### What you will do
Omit every picture, and retype the lines that run from the beginning of the data below through the line containing "return np.sin(q) *", inclusive.

─── Source data ───

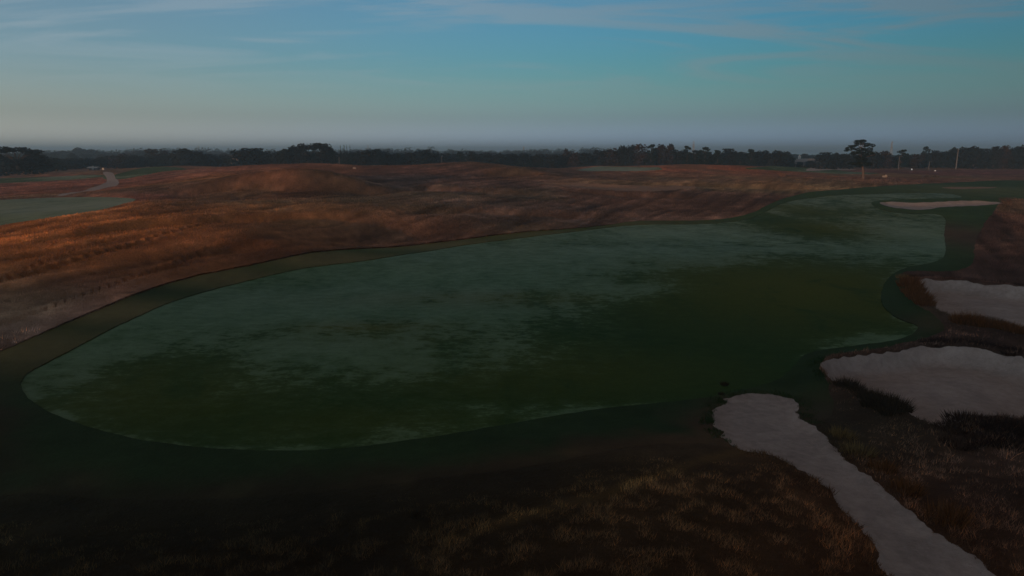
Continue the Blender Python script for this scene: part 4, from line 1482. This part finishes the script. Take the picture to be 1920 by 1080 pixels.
M_BUSH = flat_mat('rusty_bush_foliage', (.20, .10, .055), .8, .3)
M_BUSHD = flat_mat('dark_bush_foliage', (.05, .03, .022), .8, .3)
for px, py, w, h, mt, lb in ((1467, 334, 2.6, 2.1, M_BUSH, 'lone rusty bush on the tan rough right of centre'), (1660, 334, 1.6, 1.3, flat_mat('pale_bush_foliage', (.38, .33, .29), .8, .2), 'small whitish bush right of the lone pine'),
                             (1735, 334, 3.0, 1.4, M_BUSHD, 'low dark bush left of the pair below the car park'), (1752, 334.5, 3.4, 1.6, M_BUSHD, 'low dark bush below the brightest car park lamp'),
                             (1888, 382, 4.5, 1.5, M_BUSHD, 'dark rusty bush at the right end of the far bunker'), (665, 318.5, 1.3, .9, flat_mat('pink_bush_foliage', (.5, .4, .36), .8, .2), 'tiny pale bush on the brown crest right of the conifers')):
    x, y = hit(px, py)
    rg = np.random.default_rng(int(px))
    lob = [(rg.normal() * w * .2, rg.normal() * w * .2, h * rg.uniform(.3, .65), w * .3, w * .3, h * .35) for _ in range(6)]
    V, Fq = leaf_cloud(lob, 500, .11, rg)
    V[:, 2] = np.maximum(V[:, 2], -.1)
    e = empty('bush', (x, y, gz_at(x, y)))
    mesh_np('foliage', V, Fq, mt, e)
    m = MB()
    for k in range(4):
        q = k * 1.6
        m.tube([(0, 0, -.1), (math.cos(q) * w * .2, math.sin(q) * w * .2, h * .6)], [.05, .015], 5)
    m.build('stem', M_BARK, e)
    tag(e, lb, 'bush')

# ------------------------------------------------------------------ standing grass (uncountable)
def scatter(n, amin, amax, rmin, rmax, seed):
    rg = np.random.default_rng(seed)
    q = np.radians(rg.uniform(amin, amax, n))
    r = np.exp(rg.uniform(math.log(rmin), math.log(rmax), n))
    return np.sin(q) * r, np.cos(q) * r, r, rg


def wild_grass(name, n, amin, amax, rmin, rmax, seed, hgt, label, clump=.45, bright=1.0):
    x, y, r, rg = scatter(n, amin, amax, rmin, rmax, seed)
    z, S = land(x, y, True)
    ok = (S['coll'] > .15) & (S['road'] > .3)
    for k in P_SAND:
        ok &= S['s_' + k] > .12
    for k in P_GREEN:
        ok &= S['g_' + k] > .4
    cl = fbm(x / 1.3, y / 1.3, 81, 3) * .6 + fbm(x / 5, y / 5, 83, 3) * .4
    ok &= cl > clump - .12 + .12 * rg.uniform(-1, 1, n)
    x, y, z, r, cl = x[ok], y[ok], z[ok], r[ok], cl[ok]
    m = len(x)
    z = z + LIP(np.stack([x, y], 1), S['coll'][ok])
    h = hgt * rg.uniform(.4, 1.1, m) * (.5 + 1.2 * np.clip(cl - .3, 0, .6))
    h *= 1 - (1 - sstep(.3, 5.0, S['coll'][ok])) * sstep(42, 30, y) * .9
    w = np.maximum(.016, r * .0006) * rg.uniform(.6, 1.4, m)
    col = wild_colour(x, y) * (.75 + .5 * rg.uniform(0, 1, (m, 1))) * bright
    fl = ((rg.uniform(0, 1, m) < .14) & (r < 62))[:, None]
    col = np.where(fl, col * np.array([2.3, 1.75, 1.2]), col)
    tn = fbm(x / .55, y / .55, 87, 3)
    col = col * np.where(r < 62, .45 + 1.5 * sstep(.35, .68, tn), 1.0)[:, None]
    h = h * np.where(r < 62, .55 + .9 * sstep(.35, .7, tn), 1.0)
    lean = rg.normal(scale=.42, size=(m, 2)) + np.array([[.12, .02]])
    V, f, c = blades(np.stack([x, y, z - .03], 1), h, w, lean, rg, col)
    o = mesh_np(name, V, f, M_BLADE, None, {'col': c})
    tag(o, label, 'grass', kind='stuff')


wild_grass('tall_grass', 300000, -42, 42, 55, 330, 501, .42, 'standing rusty fescue grass over the hills behind the fairway', .42, 1.15)
wild_grass('heath_grass', 300000, -42, 42, 17, 60, 502, .27, 'low brown heath grass in the foreground', .40, 2.15)

# ragged grass hanging over the edges of the sand
def fringe(name, key, n, hgt, label, seed, bright):
    rg = np.random.default_rng(seed)
    pl = P_SAND[key]
    e = np.roll(pl, -1, 0) - pl
    ln = np.hypot(e[:, 0], e[:, 1])
    k = rg.choice(len(pl), n, p=ln / ln.sum())
    p = pl[k] + e[k] * rg.uniform(0, 1, (n, 1)) + rg.normal(scale=.45, size=(n, 2))
    x, y = p[:, 0], p[:, 1]
    z, S = land(x, y, True)
    cl = fbm(x / .7, y / .7, 89, 3)
    ok = (S['s_' + key] > -.06) & (S['s_' + key] < .9) & (cl > .38 + .1 * rg.uniform(-1, 1, n)) & (np.abs(x) < 60)
    x, y, z, cl = x[ok], y[ok], z[ok], cl[ok]
    m = len(x)
    g = (S['coll'][ok] < .1)[:, None]
    col = np.where(g, rough_colour(x, y) * .9, wild_colour(x, y)) * (.6 + .9 * rg.uniform(0, 1, (m, 1))) * bright
    h = hgt * rg.uniform(.4, 1.2, m) * (.4 + 1.5 * np.clip(cl - .35, 0, .5))
    V, f, c = blades(np.stack([x, y, z - .02], 1), h, rg.uniform(.015, .035, m), rg.normal(scale=.5, size=(m, 2)), rg, col)
    o = mesh_np(name, V, f, M_BLADE, None, {'col': c})
    tag(o, label, 'grass', kind='stuff')


fringe('edge_grass', 'near', 16000, .34, 'ragged grass fringing the largest bunker', 601, 1.5)
fringe('edge_grass', 'mid', 14000, .36, 'ragged grass fringing the middle bunker', 602, 1.5)
fringe('edge_grass', 'path', 22000, .24, 'ragged grass fringing the sandy path', 603, 1.5)

# ------------------------------------------------------------------ haze
hb = MB()
hb.box((0, 0, 14), (24000, 24000, 64))
hm = bpy.data.materials.new('haze')
hm.use_nodes = True
ht = hm.node_tree
ht.nodes.clear()
ho = node(ht, 'ShaderNodeOutputMaterial')
hp = node(ht, 'ShaderNodeVolumePrincipled')
hp.inputs['Color'].default_value = (.44, .74, 1.0, 1)
hp.inputs['Density'].default_value = 3.4e-4
hp.inputs['Anisotropy'].default_value = .2
link(ht, hp.outputs[0], ho.inputs['Volume'])
o = hb.build('haze', hm)
tag(o, 'thin morning haze over the land', kind='stuff')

───

### Expected output
Continue the Blender Python script for this scene: part 4, from line 1482. This part finishes the script. Take the picture to be 1920 by 1080 pixels.
M_BUSH = flat_mat('rusty_bush_foliage', (.20, .10, .055), .8, .3)
M_BUSHD = flat_mat('dark_bush_foliage', (.05, .03, .022), .8, .3)
for px, py, w, h, mt, lb in ((1467, 334, 2.6, 2.1, M_BUSH, 'lone rusty bush on the tan rough right of centre'), (1660, 334, 1.6, 1.3, flat_mat('pale_bush_foliage', (.38, .33, .29), .8, .2), 'small whitish bush right of the lone pine'),
                             (1735, 334, 3.0, 1.4, M_BUSHD, 'low dark bush left of the pair below the car park'), (1752, 334.5, 3.4, 1.6, M_BUSHD, 'low dark bush below the brightest car park lamp'),
                             (1888, 382, 4.5, 1.5, M_BUSHD, 'dark rusty bush at the right end of the far bunker'), (665, 318.5, 1.3, .9, flat_mat('pink_bush_foliage', (.5, .4, .36), .8, .2), 'tiny pale bush on the brown crest right of the conifers')):
    x, y = hit(px, py)
    rg = np.random.default_rng(int(px))
    lob = [(rg.normal() * w * .2, rg.normal() * w * .2, h * rg.uniform(.3, .65), w * .3, w * .3, h * .35) for _ in range(6)]
    V, Fq = leaf_cloud(lob, 500, .11, rg)
    V[:, 2] = np.maximum(V[:, 2], -.1)
    e = empty('bush', (x, y, gz_at(x, y)))
    mesh_np('foliage', V, Fq, mt, e)
    m = MB()
    for k in range(4):
        q = k * 1.6
        m.tube([(0, 0, -.1), (math.cos(q) * w * .2, math.sin(q) * w * .2, h * .6)], [.05, .015], 5)
    m.build('stem', M_BARK, e)
    tag(e, lb, 'bush')

# ------------------------------------------------------------------ standing grass (uncountable)
def scatter(n, amin, amax, rmin, rmax, seed):
    rg = np.random.default_rng(seed)
    q = np.radians(rg.uniform(amin, amax, n))
    r = np.exp(rg.uniform(math.log(rmin), math.log(rmax), n))
    return np.sin(q) * r, np.cos(q) * r, r, rg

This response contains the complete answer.